In an interview on Rosemary Barton Live that aired Sunday morning, Deloitte Canada’s chief economist Dawn Desjardins described the Canadian economy as “soggy” with a number of uncertainties over U.S. trade and fuel costs.

Sahir Khan, executive vice-president of the Institute of Fiscal Studies and Democracy, told Barton the upcoming update will have to reflect “growing uncertainty in the economic environment.”

WATCH | Economists share their expectations for the spring economic update:

How are affordability issues playing into Ottawa’s spring economic update Tuesday?

Chief political correspondent Rosemary Barton speaks with Dawn Desjardins, Deloitte Canada’s chief economist, and IFSD co-founder and executive vice-president Sahir Khan about the current state of the Canadian economy and what they expect from Tuesday’s update. Plus, Nova Scotian Keely Corrigan discusses the challenges she is facing with the cost of living and the financial pressure she is experiencing.

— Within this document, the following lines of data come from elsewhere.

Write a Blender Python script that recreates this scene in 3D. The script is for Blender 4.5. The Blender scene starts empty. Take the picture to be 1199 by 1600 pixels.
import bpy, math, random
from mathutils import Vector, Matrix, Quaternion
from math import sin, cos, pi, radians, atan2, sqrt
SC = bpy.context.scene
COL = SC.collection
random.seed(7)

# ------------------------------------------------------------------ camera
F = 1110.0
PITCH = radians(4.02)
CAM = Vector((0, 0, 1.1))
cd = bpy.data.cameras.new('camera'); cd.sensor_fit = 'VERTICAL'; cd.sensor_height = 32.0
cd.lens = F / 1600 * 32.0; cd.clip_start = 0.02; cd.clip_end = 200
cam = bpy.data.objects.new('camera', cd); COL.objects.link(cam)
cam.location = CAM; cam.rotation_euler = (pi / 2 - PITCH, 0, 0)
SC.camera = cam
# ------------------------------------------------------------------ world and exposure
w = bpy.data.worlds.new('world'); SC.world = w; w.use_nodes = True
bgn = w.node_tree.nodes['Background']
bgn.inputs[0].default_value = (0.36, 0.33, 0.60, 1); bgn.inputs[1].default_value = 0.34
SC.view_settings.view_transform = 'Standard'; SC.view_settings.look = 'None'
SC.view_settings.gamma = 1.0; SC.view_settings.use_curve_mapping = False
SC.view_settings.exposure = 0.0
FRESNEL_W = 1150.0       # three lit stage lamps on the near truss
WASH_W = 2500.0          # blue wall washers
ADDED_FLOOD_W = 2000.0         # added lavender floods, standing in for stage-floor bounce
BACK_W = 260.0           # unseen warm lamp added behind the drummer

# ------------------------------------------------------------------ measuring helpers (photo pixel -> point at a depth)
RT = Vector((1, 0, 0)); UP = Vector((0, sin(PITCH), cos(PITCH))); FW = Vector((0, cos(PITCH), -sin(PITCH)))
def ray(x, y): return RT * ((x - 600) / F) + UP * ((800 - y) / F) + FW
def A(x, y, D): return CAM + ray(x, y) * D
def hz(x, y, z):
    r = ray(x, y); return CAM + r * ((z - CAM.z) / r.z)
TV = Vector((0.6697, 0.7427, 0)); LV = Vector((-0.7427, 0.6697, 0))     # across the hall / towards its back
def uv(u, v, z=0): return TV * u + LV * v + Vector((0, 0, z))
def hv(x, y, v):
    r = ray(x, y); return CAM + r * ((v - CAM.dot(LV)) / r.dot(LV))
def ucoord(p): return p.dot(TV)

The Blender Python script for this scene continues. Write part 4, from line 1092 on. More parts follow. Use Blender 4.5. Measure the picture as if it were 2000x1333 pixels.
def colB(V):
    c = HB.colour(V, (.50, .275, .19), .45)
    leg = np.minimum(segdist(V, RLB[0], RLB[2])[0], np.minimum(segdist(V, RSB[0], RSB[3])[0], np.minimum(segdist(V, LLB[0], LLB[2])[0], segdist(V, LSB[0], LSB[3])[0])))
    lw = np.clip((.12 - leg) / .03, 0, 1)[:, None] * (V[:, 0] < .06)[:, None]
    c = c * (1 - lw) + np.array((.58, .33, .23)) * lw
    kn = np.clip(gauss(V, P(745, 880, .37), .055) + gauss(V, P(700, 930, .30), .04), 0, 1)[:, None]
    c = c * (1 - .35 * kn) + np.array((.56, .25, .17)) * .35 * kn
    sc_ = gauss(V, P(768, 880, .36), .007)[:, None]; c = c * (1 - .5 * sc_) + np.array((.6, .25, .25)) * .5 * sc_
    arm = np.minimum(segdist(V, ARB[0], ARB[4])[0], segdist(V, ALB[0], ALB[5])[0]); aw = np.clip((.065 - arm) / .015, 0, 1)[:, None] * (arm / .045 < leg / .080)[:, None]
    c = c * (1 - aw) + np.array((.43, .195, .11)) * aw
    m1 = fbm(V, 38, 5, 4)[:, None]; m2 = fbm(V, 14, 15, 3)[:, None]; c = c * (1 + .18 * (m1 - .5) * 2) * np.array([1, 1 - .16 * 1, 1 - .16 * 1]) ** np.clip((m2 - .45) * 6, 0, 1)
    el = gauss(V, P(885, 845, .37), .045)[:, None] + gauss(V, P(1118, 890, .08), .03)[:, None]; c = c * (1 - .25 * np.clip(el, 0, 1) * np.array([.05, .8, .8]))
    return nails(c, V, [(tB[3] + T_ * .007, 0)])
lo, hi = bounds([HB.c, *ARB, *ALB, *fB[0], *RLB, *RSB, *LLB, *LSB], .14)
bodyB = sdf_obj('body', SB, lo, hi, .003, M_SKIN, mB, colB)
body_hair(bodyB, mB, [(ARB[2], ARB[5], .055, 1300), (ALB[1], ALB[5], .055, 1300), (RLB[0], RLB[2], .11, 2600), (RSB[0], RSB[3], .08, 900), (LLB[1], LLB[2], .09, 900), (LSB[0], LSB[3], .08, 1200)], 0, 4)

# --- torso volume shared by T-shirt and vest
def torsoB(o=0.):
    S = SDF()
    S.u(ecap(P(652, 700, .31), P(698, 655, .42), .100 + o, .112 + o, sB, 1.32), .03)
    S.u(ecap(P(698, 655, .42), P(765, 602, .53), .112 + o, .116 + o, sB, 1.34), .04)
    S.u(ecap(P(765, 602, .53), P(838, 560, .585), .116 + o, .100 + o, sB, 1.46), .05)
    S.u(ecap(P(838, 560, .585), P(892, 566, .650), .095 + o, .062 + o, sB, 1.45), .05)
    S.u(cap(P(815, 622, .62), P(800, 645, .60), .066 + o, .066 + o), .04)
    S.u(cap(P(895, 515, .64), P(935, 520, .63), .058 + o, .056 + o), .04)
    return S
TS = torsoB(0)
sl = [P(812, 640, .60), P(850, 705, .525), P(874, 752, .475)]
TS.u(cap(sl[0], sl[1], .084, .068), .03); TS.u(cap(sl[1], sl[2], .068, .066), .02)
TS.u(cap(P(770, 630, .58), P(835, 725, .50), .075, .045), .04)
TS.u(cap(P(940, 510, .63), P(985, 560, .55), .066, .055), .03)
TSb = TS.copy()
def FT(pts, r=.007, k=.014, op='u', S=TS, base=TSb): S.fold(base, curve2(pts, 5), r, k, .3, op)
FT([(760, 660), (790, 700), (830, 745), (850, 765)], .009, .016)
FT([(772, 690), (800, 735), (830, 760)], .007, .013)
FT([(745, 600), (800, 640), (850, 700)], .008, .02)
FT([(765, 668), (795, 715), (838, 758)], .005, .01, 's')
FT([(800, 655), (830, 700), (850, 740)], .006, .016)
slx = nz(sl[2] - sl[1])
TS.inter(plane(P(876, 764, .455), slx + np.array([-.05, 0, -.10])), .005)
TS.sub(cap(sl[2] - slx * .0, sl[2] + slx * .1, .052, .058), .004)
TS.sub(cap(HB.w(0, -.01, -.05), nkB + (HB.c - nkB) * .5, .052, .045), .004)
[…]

Khan said the federal government needs to explain the different scenarios and contingencies it’s considering. Plus, Ottawa needs to detail how to execute its ambitious projects and set realistic expectations with Canadians.

On that final part, Khan said “I think that the prime minister started with that in his talk about forward guidance, but I think we’re going to have to hear more of that realism in this planning environment going forward.”

The spring update also comes a few months before Canada, the United States and Mexico must decide whether to approve a renewal of the existing North American free trade agreement or signal their intention to exit the pact.

Canadian and U.S. officials have said talks will likely run past the July 1 deadline — as there are both bilateral and trilateral issues to hammer out. 

WATCH | Carney says U.S. trade talks ‘are not normal’:

‘What do you think rupture means?’: Carney confirms U.S. trade talks ‘are not normal’

Prime Minister Mark Carney confirmed current trade talks with the United States ahead of the Canada-U.S.-Mexico Agreement review are not the norm but said ‘we have more than enough’ to do in Canada for U.S. relations to be the first focus. ‘I do not get up first thing in the morning and think about the United States,’ Carney said.

Tensions between Canada and the U.S. ran high earlier this week after U.S. Trade Representative Jamieson Greer criticized Canadian provinces for removing U.S. alcohol from the shelves — something that was initially done last year in response to U.S. President Donald Trump’s tariffs.

Carney bristled at a question about Greer’s comments during a news conference on Thursday, pointing to the U.S. sectoral tariffs.

“You know what’s an irritant? A 50 per cent tariff on steel and aluminum, 25 per cent on automobiles, all of the tariffs on forest products. Those are more than irritants. Those are violations of our trade deal, OK?” Carney said.